One of the best ways to keep your college loans under control is to graduate on time. First-year students who entered college last fall, for example, have less than a 50 percent chance of graduating in four years. Colleges should be acknowledged for good graduation rates and vice versa. Florida, Pennsylvania, Colorado and other states have started using incentives to encourage colleges to boost on-time graduation rates. These incentives should lead colleges to pay greater attention to issues such as providing better academic advising, reducing class sizes, and insisting faculty teach additional courses. Actions like this increase student performance and retention, according to research.

Students and their families need to understand there is more to consider than annual tuition, and room and board when determining what college to attend. Rather it is these costs multiplied by the number of years a student is in college. A relatively low annual tuition at one institution can be more than offset if it takes a student five or six years to graduate. Those students who graduate late also give up months and sometimes years of salary and an earlier start to their careers.

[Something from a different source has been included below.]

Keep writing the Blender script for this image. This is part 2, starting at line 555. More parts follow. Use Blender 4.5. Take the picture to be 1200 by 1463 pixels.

Sometimes colleges and universities that have higher annual tuitions may turn out to be less expensive in the long run after their financial aid packages and their on-time graduation rates are considered.

Students should not focus on major courses early as freshman or sophomores. They should instead concentrate on completing core curriculum requirements. Too many students take courses germane to their field of study early in their academic careers and later find they do not count toward graduation requirements if they change majors.

Contrary to popular belief, starting at a community college and transferring to a four-year institution is often more expensive than spending four years at a single institution. Data show that students who transfer colleges – even from a two-year to a four-year institution – often lose credits toward graduation. Good articulation agreements between a two- and four-year institutions sometimes work well, but it is important to make certain those agreements exist before enrolling. Do not take someone’s word that the transfer of all credits is assured. Do your homework now and it will save you a lot of time and money in the future.

It is also important to note that students who work more than 15 to 18 hours per week while in college tend to graduate later than students who work fewer hours. While many students need a job to help pay tuition, some take jobs to earn spending money. This extra cash may seem important at the time, but working too much reduces the number of courses a student can take and usually their performance in class – thus adding time and cost to one’s college career.

Student loans are one of the fastest-growing segments of consumer debt in the country. Today, they exceed $1 trillion overall having surpassed total credit card debt. Massive student loans, however, usually result from several commonalities that can often be avoided:

• Popular horror stories about students graduating with significant loans fail to reveal that much of it is due to graduate school expenses. If students are determined to pursue a graduate degree they should carefully investigate the return on investment associated with graduates who have a similar degree and are currently working;

• Live like a student when you are one so that you do not have to do so after you graduate. Students should not consider designer clothes, expensive apartments and spring break trips as part of college expenses. Students should keep their credit cards in their pocket, spending down, and borrowing to a minimum.

Numerous studies have shown that a college degree is an investment that pays big dividends. On average, college graduates earn more than $1 million more over their lifetime than their peers who hold a high school degree. Take some time to consider the fallout in the job market from the Great Recession and the slow economic recovery: Only about 3 percent of college graduates are unemployed now, while about 10 percent of those without a college degree are jobless. Like any

investment, consider each decision carefully. Then remember, while a college degree is expensive, the only thing more expensive is not having one.

Michael A. MacDowell is president emeritus of Misericordia University in Dallas Township, where he occasionally taught economics. He is currently the managing director of the Calvin. K. Kazanjian Economics Foundation.